Thursday, February 12, 2009

Even more confirmation of the "Broken Windows" thesis

is discussed in this Boston Globe article, "Breakthrough on 'broken windows'."

From the article:

The year was 2005 and Lowell was being turned into a real life crime-fighting laboratory. Researchers, working with police, identified 34 crime hot spots. In half of them, authorities set to work - clearing trash from the sidewalks, fixing street lights, and sending loiterers scurrying. Abandoned buildings were secured, businesses forced to meet code, and more arrests made for misdemeanors. Mental health services and homeless aid referrals expanded. In the remaining hot spots, normal policing and services continued.

Then researchers from Harvard and Suffolk University sat back and watched, meticulously recording criminal incidents in each of the hot spots. The results, just now circulating in law enforcement circles, are striking: A 20 percent plunge in calls to police from the parts of town that received extra attention. It is seen as strong scientific evidence that the long-debated "broken windows" theory really works - that disorderly conditions breed bad behavior, and that fixing them can help prevent crime. ...

Many police departments across the country already use elements of the broken windows theory, or focus on crime hot spots. The Lowell experiment offers guidance on what seems to work best. Cleaning up the physical environment was very effective; misdemeanor arrests less so, and boosting social services had no apparent impact.
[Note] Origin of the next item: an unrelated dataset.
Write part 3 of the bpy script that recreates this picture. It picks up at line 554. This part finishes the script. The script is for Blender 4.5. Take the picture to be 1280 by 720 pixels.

I will try to dig up the original journal article, "POLICING CRIME AND DISORDER HOT SPOTS: A RANDOMIZED CONTROLLED TRIAL" at the Library of Congress next week.

Here is the original article from Atlantic Magazine outlining the thesis: Broken Windows - (March 1982).

This is an earlier article, also from the Boston Globe, questioning the thesis: "The cracks in 'broken windows'."

And I have an early blog entry on the topic, "Urban Health, Nasty Cities, Broken Windows, and Community Efficacy" (one of many).